Dans quelques grands, quelques géants néants,

Dans un sombre néant je sombrerai.

La tempête peut crier, la broussaille crisser,

La Tisza déferler sur la plaine hongroise,

Moi j’ai pour me couvrir la forêt des forêts,

Même mort je resterai caché

Par mon fidèle taillis-maquis, mon immense Paris.»

Endre Ady, « Poèmes »,

aux éditions Le temps qu’il fait,

 
 
 

«En deçà de la mort, au-delà de la vie,

Seul un gars viril peut arriver là,

Seul un morne mâle peut arriver là.

Dans brumes, dans ténèbres somnole, somnole

Le palais du baiser.

Dans mille chambres mille femmes,

Blanches, belles femmes, en attente halètent,

Brûlantes, grandes femmes, en attente halètent.

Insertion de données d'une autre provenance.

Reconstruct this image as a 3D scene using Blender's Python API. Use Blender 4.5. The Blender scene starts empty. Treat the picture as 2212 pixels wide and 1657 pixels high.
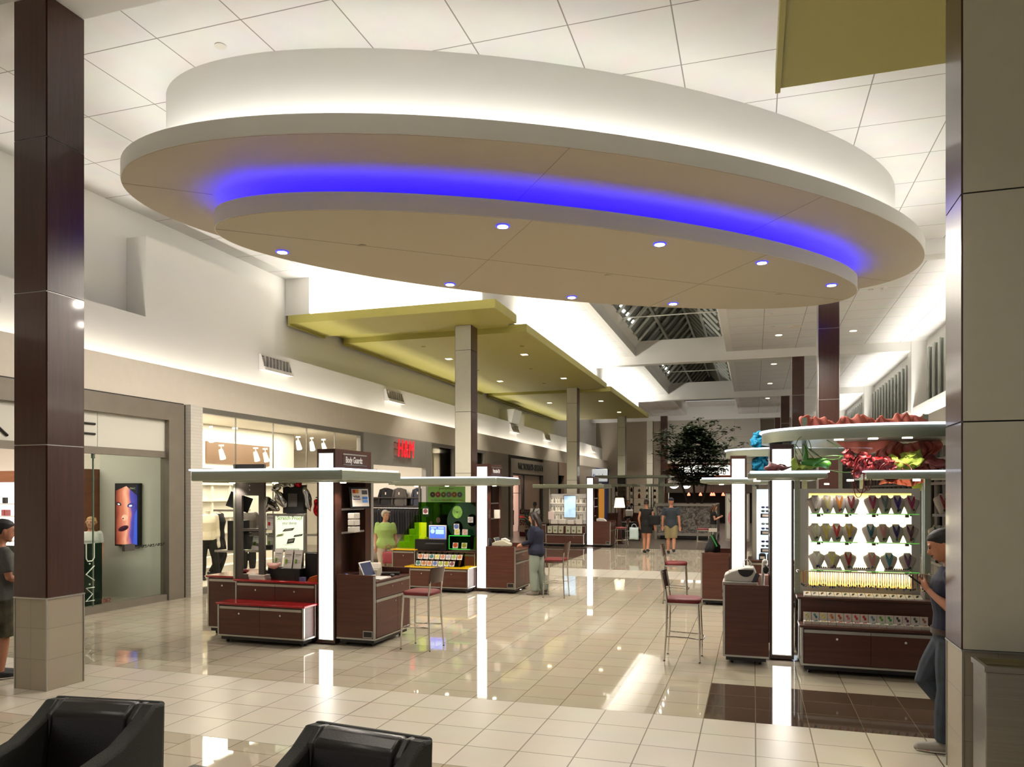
import bpy, bmesh, math, random
from mathutils import Matrix, Vector, Euler
PI = math.pi
random.seed(7)
sc = bpy.context.scene
COL = sc.collection.objects
# ------------------------------------------------------------------ materials
def lin(c):
    c = c/255.0
    return c/12.92 if c <= 0.04045 else ((c+0.055)/1.055)**2.4
def rgb(t): return (lin(t[0]), lin(t[1]), lin(t[2]), 1.0)
def M(name, col, rough=0.5, metal=0.0, emit=None, es=0.0, var=0.0, scale=8.0, stretch=None, bump=0.0, alpha=None, spec=0.5, coat=0.0):
    m = bpy.data.materials.new(name); m.use_nodes = True
    nt = m.node_tree; b = nt.nodes['Principled BSDF']
    b.inputs['Base Color'].default_value = rgb(col)
    b.inputs['Roughness'].default_value = rough
    b.inputs['Metallic'].default_value = metal
    b.inputs['Specular IOR Level'].default_value = spec
    b.inputs['Coat Weight'].default_value = coat
    if alpha: b.inputs['Alpha'].default_value = alpha
    b.inputs['Coat Roughness'].default_value = 0.06
    if emit is not None:
        b.inputs['Emission Color'].default_value = rgb(emit); b.inputs['Emission Strength'].default_value = es
    if var > 0 or bump > 0:
        tc = nt.nodes.new('ShaderNodeTexCoord'); mp = nt.nodes.new('ShaderNodeMapping')
        if stretch: mp.inputs['Scale'].default_value = stretch
        nz = nt.nodes.new('ShaderNodeTexNoise'); nz.inputs['Scale'].default_value = scale; nz.inputs['Detail'].default_value = 5
        nt.links.new(tc.outputs['Object'], mp.inputs['Vector']); nt.links.new(mp.outputs['Vector'], nz.inputs['Vector'])
        if var > 0:
            rp = nt.nodes.new('ShaderNodeValToRGB')
            c = rgb(col)
            rp.color_ramp.elements[0].position = 0.3; rp.color_ramp.elements[1].position = 0.7
            rp.color_ramp.elements[0].color = tuple(max(0, x*(1-var)) for x in c[:3])+(1,)
            rp.color_ramp.elements[1].color = tuple(min(1, x*(1+var)) for x in c[:3])+(1,)
            nt.links.new(nz.outputs['Fac'], rp.inputs['Fac']); nt.links.new(rp.outputs['Color'], b.inputs['Base Color'])
        if bump > 0:
            bp = nt.nodes.new('ShaderNodeBump'); bp.inputs['Strength'].default_value = bump; bp.inputs['Distance'].default_value = 0.01
            nt.links.new(nz.outputs['Fac'], bp.inputs['Height']); nt.links.new(bp.outputs['Normal'], b.inputs['Normal'])
    return m
def GLASS(name, tint=(235, 245, 238), refl=0.12, rough=0.02):
    m = bpy.data.materials.new(name); m.use_nodes = True; nt = m.node_tree; nt.nodes.clear()
    o = nt.nodes.new('ShaderNodeOutputMaterial'); mx = nt.nodes.new('ShaderNodeMixShader')
    t = nt.nodes.new('ShaderNodeBsdfTransparent'); g = nt.nodes.new('ShaderNodeBsdfGlossy')
    t.inputs['Color'].default_value = rgb(tint); g.inputs['Roughness'].default_value = rough
    lw = nt.nodes.new('ShaderNodeLayerWeight'); lw.inputs['Blend'].default_value = refl
    nt.links.new(lw.outputs['Fresnel'], mx.inputs['Fac'])
    nt.links.new(t.outputs[0], mx.inputs[1]); nt.links.new(g.outputs[0], mx.inputs[2]); nt.links.new(mx.outputs[0], o.inputs['Surface'])
    return m
def EMIT(name, col, s):
    m = bpy.data.materials.new(name); m.use_nodes = True; nt = m.node_tree; nt.nodes.clear()
    o = nt.nodes.new('ShaderNodeOutputMaterial'); e = nt.nodes.new('ShaderNodeEmission')
    e.inputs['Color'].default_value = rgb(col); e.inputs['Strength'].default_value = s
    nt.links.new(e.outputs[0], o.inputs['Surface']); return m
def TILES(name, c1, c2, grout, w, h, offset, rough, loc=(0, 0), mort=0.0035, rot=True, spec=0.5, axes='xy'):
    """tile pattern: rows along world y (rot) so that joints run down the mall"""
    m = bpy.data.materials.new(name); m.use_nodes = True; nt = m.node_tree; b = nt.nodes['Principled BSDF']
    tc = nt.nodes.new('ShaderNodeTexCoord'); sx = nt.nodes.new('ShaderNodeSeparateXYZ'); cx = nt.nodes.new('ShaderNodeCombineXYZ')
    nt.links.new(tc.outputs['Object'], sx.inputs[0])
    a0, a1 = axes[0].upper(), axes[1].upper()
    ax = nt.nodes.new('ShaderNodeMath'); ax.operation = 'SUBTRACT'; ax.inputs[1].default_value = loc[0]
    ay = nt.nodes.new('ShaderNodeMath'); ay.operation = 'SUBTRACT'; ay.inputs[1].default_value = loc[1]
    nt.links.new(sx.outputs[a0], ax.inputs[0]); nt.links.new(sx.outputs[a1], ay.inputs[0])
    nt.links.new(ay.outputs[0], cx.inputs['X' if rot else 'Y']); nt.links.new(ax.outputs[0], cx.inputs['Y' if rot else 'X'])
    bk = nt.nodes.new('ShaderNodeTexBrick'); bk.offset = offset; bk.offset_frequency = 2; bk.squash = 1.0
    bk.inputs['Scale'].default_value = 1.0; bk.inputs['Mortar Size'].default_value = mort; bk.inputs['Mortar Smooth'].default_value = 0.0
    bk.inputs['Brick Width'].default_value = h if rot else w; bk.inputs['Row Height'].default_value = w if rot else h
    bk.inputs['Color1'].default_value = rgb(c1); bk.inputs['Color2'].default_value = rgb(c2); bk.inputs['Mortar'].default_value = rgb(grout)
    nt.links.new(cx.outputs[0], bk.inputs['Vector'])
    nz = nt.nodes.new('ShaderNodeTexNoise'); nz.inputs['Scale'].default_value = 2.3; nz.inputs['Detail'].default_value = 6
    nt.links.new(tc.outputs['Object'], nz.inputs['Vector'])
    mix = nt.nodes.new('ShaderNodeMixRGB'); mix.blend_type = 'MULTIPLY'; mix.inputs['Fac'].default_value = 0.16
    nt.links.new(bk.outputs['Color'], mix.inputs[1]); nt.links.new(nz.outputs['Color'], mix.inputs[2])
    nt.links.new(mix.outputs[0], b.inputs['Base Color'])
    b.inputs['Roughness'].default_value = rough; b.inputs['Specular IOR Level'].default_value = spec
    return m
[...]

Ton cœur à toi en tocsin d’incendie frémit,

Retentit, bondit.

Porte après porte, tu ouvres furtif :

Partout femmes et lits,

Parfums, femmes-flammes et lits,

Dédale du baiser avec mille femmes

Et mille « jamais ».

Là tu vas tournoyer pour l’éternité,

Peureux, frileux, sans baiser,

Fleuri de frimas, sans baiser.

Et sur tes bruns cheveux l’énorme Automne

Egouttera sa rosée de neige.»

Endre Ady, « Poèmes »,

aux éditions Le temps qu’il fait,

Je garde tes yeux

Avec mes mains tordues de vieillard,
avec mes yeux qui louchent de vieillard,
laisse-moi tenir tes mains adorées

laisse-moi garder tes yeux adorés.

les mots sont délabrés, car ils tombent
comme bête sauvage pourchassée par la peur
je vins, et j’attends avec toi en moi
toi qui fut tant effrayé par moi.

Avec mes mains tordues de vieillard,
avec mes yeux qui louchent de vieillard,
laisse-moi tenir tes mains adorées
laisse-moi garder tes yeux adorés.

Je ne sais pourquoi, comment et combien
je pourrais ainsi rester pour toi-
mais je tiens tes mains adorées
et je garde tes yeux adorés

Traduction Nora Erdelyi

Nous sommes les hommes qui toujours sont en retard,
nous sommes les hommes qui viennent de très loin.
Notre marche est toujours lourde et triste,
Nous sommes les hommes qui toujours sont en retard,
Nous ne savons même pas comment mourir en paix.
Lorsque le visage de la mort lointaine apparaît,
nos âmes s’éclaboussent dans un tam tam de flamme.
Nous ne savons même pas comment mourir en paix.
Nous sommes les hommes qui toujours sont en retard,
Nous ne sommes jamais à l’heure avec notre succès,
nos rêves, notre ciel, ou notre étreinte.
Nous sommes les hommes qui toujours sont en retard,

Adaptation personnelle

Je ne suis ni un enfant, ni un heureux grand-père
Ni parent, ni amant
De personne, de personne.
Je suis, comme tout homme, Majesté,
Le pôle Nord, le secret, l’Étranger,
Le Feu Follet dans la distance, le Feu Follet dans la distance.
Mais hélas! Je ne peux pas rester ainsi.
Je tiens à me montrer tel que je suis au monde,
Afin que quelqu’un me voit, afin que quelqu’un me voit.
C’est pourquoi je chante et je me tourmente.
Je devrais aimer pour être aimé.
Je veux être pour quelqu’un, je veux être pour quelqu’un.